* PROBLEM TO WORK ON:
Transcribe the lines from the start of the data below through the line with "COL = scene.collection", word for word and nothing more.

Items from a data source

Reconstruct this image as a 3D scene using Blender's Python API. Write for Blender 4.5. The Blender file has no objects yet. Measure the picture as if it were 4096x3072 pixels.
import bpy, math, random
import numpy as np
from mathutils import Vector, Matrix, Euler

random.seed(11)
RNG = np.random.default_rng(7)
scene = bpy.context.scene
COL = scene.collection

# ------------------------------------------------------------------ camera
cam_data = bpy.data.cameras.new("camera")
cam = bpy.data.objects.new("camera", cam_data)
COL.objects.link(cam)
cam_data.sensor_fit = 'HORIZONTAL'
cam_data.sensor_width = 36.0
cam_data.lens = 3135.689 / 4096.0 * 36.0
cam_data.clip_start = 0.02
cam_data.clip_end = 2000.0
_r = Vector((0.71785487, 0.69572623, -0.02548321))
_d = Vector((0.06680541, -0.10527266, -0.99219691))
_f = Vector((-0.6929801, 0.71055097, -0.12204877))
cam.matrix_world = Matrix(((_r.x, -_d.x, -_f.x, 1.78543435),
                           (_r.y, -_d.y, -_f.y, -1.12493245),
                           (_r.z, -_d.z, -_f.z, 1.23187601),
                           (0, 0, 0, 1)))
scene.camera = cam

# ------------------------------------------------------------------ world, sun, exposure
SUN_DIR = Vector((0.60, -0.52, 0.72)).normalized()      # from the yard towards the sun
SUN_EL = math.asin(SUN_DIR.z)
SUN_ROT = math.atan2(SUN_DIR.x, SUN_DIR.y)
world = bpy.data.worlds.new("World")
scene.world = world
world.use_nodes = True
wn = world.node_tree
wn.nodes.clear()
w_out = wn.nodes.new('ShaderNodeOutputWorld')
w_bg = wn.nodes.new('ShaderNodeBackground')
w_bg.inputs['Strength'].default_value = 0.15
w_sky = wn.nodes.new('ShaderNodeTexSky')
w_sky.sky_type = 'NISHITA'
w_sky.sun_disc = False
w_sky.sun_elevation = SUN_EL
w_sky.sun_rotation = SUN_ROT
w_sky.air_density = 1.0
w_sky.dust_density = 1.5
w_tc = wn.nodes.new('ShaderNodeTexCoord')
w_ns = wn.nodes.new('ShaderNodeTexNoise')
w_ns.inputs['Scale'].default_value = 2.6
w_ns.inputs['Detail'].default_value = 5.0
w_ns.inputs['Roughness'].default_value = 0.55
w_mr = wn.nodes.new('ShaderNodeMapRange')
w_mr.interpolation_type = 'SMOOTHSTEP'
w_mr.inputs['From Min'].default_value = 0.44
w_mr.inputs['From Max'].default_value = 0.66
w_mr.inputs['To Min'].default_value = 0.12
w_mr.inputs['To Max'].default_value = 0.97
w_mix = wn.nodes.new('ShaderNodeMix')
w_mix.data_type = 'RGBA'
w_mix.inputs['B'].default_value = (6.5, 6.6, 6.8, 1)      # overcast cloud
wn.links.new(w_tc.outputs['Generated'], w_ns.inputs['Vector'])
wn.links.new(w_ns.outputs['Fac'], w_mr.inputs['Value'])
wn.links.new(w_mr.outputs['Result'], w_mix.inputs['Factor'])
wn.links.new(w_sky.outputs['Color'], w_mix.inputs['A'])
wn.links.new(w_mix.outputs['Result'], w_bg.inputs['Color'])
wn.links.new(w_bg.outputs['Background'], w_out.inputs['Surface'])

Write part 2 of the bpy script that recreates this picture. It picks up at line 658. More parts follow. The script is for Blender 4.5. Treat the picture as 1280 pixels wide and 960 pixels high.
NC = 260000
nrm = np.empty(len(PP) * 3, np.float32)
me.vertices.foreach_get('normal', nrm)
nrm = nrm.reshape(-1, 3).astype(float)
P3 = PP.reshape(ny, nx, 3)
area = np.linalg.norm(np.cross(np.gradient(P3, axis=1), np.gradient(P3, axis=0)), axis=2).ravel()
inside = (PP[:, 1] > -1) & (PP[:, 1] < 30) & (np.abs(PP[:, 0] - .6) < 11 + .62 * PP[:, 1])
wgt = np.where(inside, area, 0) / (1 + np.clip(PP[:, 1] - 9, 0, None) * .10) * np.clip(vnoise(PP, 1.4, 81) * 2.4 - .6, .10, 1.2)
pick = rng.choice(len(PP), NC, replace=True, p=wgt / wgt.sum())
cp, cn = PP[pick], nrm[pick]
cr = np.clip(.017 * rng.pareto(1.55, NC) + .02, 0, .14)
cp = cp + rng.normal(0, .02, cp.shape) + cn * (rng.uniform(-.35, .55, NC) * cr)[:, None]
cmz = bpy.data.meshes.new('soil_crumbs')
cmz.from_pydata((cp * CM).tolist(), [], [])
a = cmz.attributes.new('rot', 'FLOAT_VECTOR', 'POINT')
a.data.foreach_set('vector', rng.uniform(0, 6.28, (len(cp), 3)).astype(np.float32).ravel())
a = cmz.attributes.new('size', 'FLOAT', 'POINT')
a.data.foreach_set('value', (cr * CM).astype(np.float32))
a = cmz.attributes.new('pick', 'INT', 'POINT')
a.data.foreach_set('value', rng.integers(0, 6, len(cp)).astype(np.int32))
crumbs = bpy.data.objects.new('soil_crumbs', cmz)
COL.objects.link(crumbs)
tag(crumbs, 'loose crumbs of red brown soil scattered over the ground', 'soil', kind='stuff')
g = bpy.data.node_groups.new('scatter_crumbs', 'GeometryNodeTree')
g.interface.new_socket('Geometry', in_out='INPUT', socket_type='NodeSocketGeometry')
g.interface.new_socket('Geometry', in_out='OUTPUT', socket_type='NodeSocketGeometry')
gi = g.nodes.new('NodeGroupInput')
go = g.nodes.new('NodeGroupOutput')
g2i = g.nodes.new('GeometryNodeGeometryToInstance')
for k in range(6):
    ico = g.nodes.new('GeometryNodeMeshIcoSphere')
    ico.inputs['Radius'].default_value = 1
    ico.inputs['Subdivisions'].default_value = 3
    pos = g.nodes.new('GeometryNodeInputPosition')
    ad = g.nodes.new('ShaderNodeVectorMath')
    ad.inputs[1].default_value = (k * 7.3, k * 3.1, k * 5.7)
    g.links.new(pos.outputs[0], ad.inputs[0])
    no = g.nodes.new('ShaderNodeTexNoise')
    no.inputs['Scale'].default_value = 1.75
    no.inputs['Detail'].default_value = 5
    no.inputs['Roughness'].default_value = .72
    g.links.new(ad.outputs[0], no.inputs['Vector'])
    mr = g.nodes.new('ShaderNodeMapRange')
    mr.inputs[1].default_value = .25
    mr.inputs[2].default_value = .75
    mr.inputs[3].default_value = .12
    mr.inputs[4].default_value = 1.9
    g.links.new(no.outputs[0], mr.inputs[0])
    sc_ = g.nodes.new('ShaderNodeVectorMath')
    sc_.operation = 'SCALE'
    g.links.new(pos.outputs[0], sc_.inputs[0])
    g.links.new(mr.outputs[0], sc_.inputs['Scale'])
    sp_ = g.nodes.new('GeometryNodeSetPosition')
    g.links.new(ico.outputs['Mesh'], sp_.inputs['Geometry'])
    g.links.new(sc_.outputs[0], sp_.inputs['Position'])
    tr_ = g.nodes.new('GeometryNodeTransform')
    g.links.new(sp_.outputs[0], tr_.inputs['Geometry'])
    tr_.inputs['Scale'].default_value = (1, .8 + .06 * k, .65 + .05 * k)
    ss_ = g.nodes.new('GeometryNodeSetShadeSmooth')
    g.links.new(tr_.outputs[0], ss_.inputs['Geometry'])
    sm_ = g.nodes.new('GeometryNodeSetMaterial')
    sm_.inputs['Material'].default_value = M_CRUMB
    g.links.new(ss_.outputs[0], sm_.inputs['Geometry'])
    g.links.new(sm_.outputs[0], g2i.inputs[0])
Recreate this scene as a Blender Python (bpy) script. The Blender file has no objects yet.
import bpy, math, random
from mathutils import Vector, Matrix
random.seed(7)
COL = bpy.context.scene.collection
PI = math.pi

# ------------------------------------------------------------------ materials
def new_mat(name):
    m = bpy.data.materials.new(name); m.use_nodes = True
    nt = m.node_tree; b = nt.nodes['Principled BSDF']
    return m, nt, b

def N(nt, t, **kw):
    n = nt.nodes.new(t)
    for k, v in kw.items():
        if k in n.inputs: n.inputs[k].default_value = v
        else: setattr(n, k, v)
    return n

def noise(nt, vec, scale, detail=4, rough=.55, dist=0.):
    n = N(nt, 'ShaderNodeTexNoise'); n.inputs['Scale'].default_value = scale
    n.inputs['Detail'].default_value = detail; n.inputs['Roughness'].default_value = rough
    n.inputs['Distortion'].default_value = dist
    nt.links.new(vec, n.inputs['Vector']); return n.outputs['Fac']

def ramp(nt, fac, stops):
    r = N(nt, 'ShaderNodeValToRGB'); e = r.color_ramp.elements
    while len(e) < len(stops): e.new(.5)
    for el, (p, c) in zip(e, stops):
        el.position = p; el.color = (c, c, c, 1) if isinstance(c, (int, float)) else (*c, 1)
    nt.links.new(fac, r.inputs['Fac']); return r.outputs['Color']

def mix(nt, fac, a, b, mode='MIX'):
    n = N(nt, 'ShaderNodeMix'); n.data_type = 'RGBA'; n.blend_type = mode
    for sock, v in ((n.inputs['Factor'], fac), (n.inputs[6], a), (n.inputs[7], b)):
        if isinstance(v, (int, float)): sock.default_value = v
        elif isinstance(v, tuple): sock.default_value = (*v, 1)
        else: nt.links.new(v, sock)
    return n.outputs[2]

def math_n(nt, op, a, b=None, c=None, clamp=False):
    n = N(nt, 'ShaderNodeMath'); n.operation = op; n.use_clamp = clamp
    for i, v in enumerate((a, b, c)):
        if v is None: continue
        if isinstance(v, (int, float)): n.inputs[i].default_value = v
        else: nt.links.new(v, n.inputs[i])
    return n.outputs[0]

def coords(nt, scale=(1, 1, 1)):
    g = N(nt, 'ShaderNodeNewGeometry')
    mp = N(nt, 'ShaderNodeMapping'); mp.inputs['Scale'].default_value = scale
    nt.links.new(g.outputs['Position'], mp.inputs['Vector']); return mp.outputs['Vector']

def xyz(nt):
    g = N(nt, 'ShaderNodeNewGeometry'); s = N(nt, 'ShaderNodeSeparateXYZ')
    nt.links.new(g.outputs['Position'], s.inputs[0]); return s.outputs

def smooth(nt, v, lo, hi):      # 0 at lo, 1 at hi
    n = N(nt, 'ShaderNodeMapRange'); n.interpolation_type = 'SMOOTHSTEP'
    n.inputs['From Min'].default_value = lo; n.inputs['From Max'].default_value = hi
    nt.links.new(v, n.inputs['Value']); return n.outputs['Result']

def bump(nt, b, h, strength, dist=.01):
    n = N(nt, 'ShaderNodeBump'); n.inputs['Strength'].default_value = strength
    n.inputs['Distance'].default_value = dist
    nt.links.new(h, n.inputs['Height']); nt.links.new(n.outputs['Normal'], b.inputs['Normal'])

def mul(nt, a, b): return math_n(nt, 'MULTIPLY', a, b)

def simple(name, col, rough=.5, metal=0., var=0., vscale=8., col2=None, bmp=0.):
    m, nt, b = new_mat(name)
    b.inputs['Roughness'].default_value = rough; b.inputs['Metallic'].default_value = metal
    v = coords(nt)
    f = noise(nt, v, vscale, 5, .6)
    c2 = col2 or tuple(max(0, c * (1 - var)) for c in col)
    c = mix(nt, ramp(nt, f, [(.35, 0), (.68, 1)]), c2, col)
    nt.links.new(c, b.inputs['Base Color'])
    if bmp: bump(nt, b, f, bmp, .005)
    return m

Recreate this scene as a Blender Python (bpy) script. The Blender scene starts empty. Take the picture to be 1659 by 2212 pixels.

* EXERCISE RESULT:
Reconstruct this image as a 3D scene using Blender's Python API. Write for Blender 4.5. The Blender file has no objects yet. Measure the picture as if it were 4096x3072 pixels.
import bpy, math, random
import numpy as np
from mathutils import Vector, Matrix, Euler

random.seed(11)
RNG = np.random.default_rng(7)
scene = bpy.context.scene
COL = scene.collection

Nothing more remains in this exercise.